[Directions]: Your task is to quote the material that follows, in full and exactly.

━━━ Recorded data

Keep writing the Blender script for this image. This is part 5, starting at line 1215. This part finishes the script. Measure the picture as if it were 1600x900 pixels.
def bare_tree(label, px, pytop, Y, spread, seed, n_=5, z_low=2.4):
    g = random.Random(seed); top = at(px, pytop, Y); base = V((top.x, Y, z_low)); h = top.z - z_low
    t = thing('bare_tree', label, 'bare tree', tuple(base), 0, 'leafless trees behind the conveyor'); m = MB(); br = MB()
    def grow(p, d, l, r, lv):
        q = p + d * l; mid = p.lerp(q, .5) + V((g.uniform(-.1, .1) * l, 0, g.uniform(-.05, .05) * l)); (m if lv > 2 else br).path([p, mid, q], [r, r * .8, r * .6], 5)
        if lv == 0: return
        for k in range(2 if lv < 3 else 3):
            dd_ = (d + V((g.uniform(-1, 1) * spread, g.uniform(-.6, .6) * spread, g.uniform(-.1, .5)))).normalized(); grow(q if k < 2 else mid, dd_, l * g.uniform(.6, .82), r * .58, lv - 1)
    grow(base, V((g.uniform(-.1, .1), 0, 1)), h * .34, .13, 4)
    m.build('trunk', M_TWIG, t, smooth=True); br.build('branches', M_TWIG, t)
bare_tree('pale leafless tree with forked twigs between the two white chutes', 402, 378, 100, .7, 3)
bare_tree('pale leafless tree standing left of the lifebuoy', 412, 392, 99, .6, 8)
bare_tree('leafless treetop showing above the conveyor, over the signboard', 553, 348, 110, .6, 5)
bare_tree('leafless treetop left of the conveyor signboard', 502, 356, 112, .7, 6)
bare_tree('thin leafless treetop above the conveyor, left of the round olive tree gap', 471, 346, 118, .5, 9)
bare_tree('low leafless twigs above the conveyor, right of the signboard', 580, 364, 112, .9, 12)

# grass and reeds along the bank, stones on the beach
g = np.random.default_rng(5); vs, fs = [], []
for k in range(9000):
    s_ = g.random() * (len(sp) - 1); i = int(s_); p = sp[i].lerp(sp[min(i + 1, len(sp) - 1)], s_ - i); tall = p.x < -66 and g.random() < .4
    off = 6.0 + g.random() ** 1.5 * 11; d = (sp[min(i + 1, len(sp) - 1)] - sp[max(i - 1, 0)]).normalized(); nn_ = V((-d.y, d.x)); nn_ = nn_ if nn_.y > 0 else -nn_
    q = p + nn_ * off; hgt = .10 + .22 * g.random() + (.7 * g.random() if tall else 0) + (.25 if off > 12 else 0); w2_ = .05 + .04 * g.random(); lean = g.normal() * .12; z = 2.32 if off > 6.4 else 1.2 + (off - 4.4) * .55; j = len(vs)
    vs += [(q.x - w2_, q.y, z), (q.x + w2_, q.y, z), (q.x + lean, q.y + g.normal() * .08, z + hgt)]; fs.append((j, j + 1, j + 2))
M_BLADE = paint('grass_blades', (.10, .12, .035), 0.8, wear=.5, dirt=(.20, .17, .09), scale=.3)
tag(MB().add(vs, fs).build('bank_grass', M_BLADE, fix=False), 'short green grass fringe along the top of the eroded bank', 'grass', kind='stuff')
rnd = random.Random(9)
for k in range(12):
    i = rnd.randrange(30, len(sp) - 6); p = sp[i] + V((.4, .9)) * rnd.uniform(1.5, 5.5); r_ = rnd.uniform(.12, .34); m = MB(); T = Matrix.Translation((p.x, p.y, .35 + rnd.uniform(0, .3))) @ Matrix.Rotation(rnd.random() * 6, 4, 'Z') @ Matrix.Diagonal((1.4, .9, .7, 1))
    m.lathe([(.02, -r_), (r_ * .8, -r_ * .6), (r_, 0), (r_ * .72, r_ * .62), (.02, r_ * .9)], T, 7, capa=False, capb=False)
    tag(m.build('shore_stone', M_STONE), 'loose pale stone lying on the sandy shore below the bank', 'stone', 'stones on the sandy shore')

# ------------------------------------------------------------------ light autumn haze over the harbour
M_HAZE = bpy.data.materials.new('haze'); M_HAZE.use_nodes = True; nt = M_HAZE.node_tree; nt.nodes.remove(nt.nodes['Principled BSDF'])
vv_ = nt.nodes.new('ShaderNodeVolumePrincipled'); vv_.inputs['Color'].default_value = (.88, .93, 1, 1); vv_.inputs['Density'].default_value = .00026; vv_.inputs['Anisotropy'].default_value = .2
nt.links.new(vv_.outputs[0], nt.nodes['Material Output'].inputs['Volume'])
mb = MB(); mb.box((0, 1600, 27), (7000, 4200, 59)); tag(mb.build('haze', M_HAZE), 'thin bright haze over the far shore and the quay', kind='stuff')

━━━━━━

[Final result]:
Keep writing the Blender script for this image. This is part 5, starting at line 1215. This part finishes the script. Measure the picture as if it were 1600x900 pixels.
def bare_tree(label, px, pytop, Y, spread, seed, n_=5, z_low=2.4):
    g = random.Random(seed); top = at(px, pytop, Y); base = V((top.x, Y, z_low)); h = top.z - z_low
    t = thing('bare_tree', label, 'bare tree', tuple(base), 0, 'leafless trees behind the conveyor'); m = MB(); br = MB()
    def grow(p, d, l, r, lv):
        q = p + d * l; mid = p.lerp(q, .5) + V((g.uniform(-.1, .1) * l, 0, g.uniform(-.05, .05) * l)); (m if lv > 2 else br).path([p, mid, q], [r, r * .8, r * .6], 5)
        if lv == 0: return
        for k in range(2 if lv < 3 else 3):
            dd_ = (d + V((g.uniform(-1, 1) * spread, g.uniform(-.6, .6) * spread, g.uniform(-.1, .5)))).normalized(); grow(q if k < 2 else mid, dd_, l * g.uniform(.6, .82), r * .58, lv - 1)
    grow(base, V((g.uniform(-.1, .1), 0, 1)), h * .34, .13, 4)
    m.build('trunk', M_TWIG, t, smooth=True); br.build('branches', M_TWIG, t)
bare_tree('pale leafless tree with forked twigs between the two white chutes', 402, 378, 100, .7, 3)
bare_tree('pale leafless tree standing left of the lifebuoy', 412, 392, 99, .6, 8)
bare_tree('leafless treetop showing above the conveyor, over the signboard', 553, 348, 110, .6, 5)
bare_tree('leafless treetop left of the conveyor signboard', 502, 356, 112, .7, 6)
bare_tree('thin leafless treetop above the conveyor, left of the round olive tree gap', 471, 346, 118, .5, 9)
bare_tree('low leafless twigs above the conveyor, right of the signboard', 580, 364, 112, .9, 12)

# grass and reeds along the bank, stones on the beach
g = np.random.default_rng(5); vs, fs = [], []
for k in range(9000):
    s_ = g.random() * (len(sp) - 1); i = int(s_); p = sp[i].lerp(sp[min(i + 1, len(sp) - 1)], s_ - i); tall = p.x < -66 and g.random() < .4
    off = 6.0 + g.random() ** 1.5 * 11; d = (sp[min(i + 1, len(sp) - 1)] - sp[max(i - 1, 0)]).normalized(); nn_ = V((-d.y, d.x)); nn_ = nn_ if nn_.y > 0 else -nn_
    q = p + nn_ * off; hgt = .10 + .22 * g.random() + (.7 * g.random() if tall else 0) + (.25 if off > 12 else 0); w2_ = .05 + .04 * g.random(); lean = g.normal() * .12; z = 2.32 if off > 6.4 else 1.2 + (off - 4.4) * .55; j = len(vs)
    vs += [(q.x - w2_, q.y, z), (q.x + w2_, q.y, z), (q.x + lean, q.y + g.normal() * .08, z + hgt)]; fs.append((j, j + 1, j + 2))
M_BLADE = paint('grass_blades', (.10, .12, .035), 0.8, wear=.5, dirt=(.20, .17, .09), scale=.3)
tag(MB().add(vs, fs).build('bank_grass', M_BLADE, fix=False), 'short green grass fringe along the top of the eroded bank', 'grass', kind='stuff')
rnd = random.Random(9)
for k in range(12):
    i = rnd.randrange(30, len(sp) - 6); p = sp[i] + V((.4, .9)) * rnd.uniform(1.5, 5.5); r_ = rnd.uniform(.12, .34); m = MB(); T = Matrix.Translation((p.x, p.y, .35 + rnd.uniform(0, .3))) @ Matrix.Rotation(rnd.random() * 6, 4, 'Z') @ Matrix.Diagonal((1.4, .9, .7, 1))
    m.lathe([(.02, -r_), (r_ * .8, -r_ * .6), (r_, 0), (r_ * .72, r_ * .62), (.02, r_ * .9)], T, 7, capa=False, capb=False)
    tag(m.build('shore_stone', M_STONE), 'loose pale stone lying on the sandy shore below the bank', 'stone', 'stones on the sandy shore')

# ------------------------------------------------------------------ light autumn haze over the harbour
M_HAZE = bpy.data.materials.new('haze'); M_HAZE.use_nodes = True; nt = M_HAZE.node_tree; nt.nodes.remove(nt.nodes['Principled BSDF'])
vv_ = nt.nodes.new('ShaderNodeVolumePrincipled'); vv_.inputs['Color'].default_value = (.88, .93, 1, 1); vv_.inputs['Density'].default_value = .00026; vv_.inputs['Anisotropy'].default_value = .2
nt.links.new(vv_.outputs[0], nt.nodes['Material Output'].inputs['Volume'])
mb = MB(); mb.box((0, 1600, 27), (7000, 4200, 59)); tag(mb.build('haze', M_HAZE), 'thin bright haze over the far shore and the quay', kind='stuff')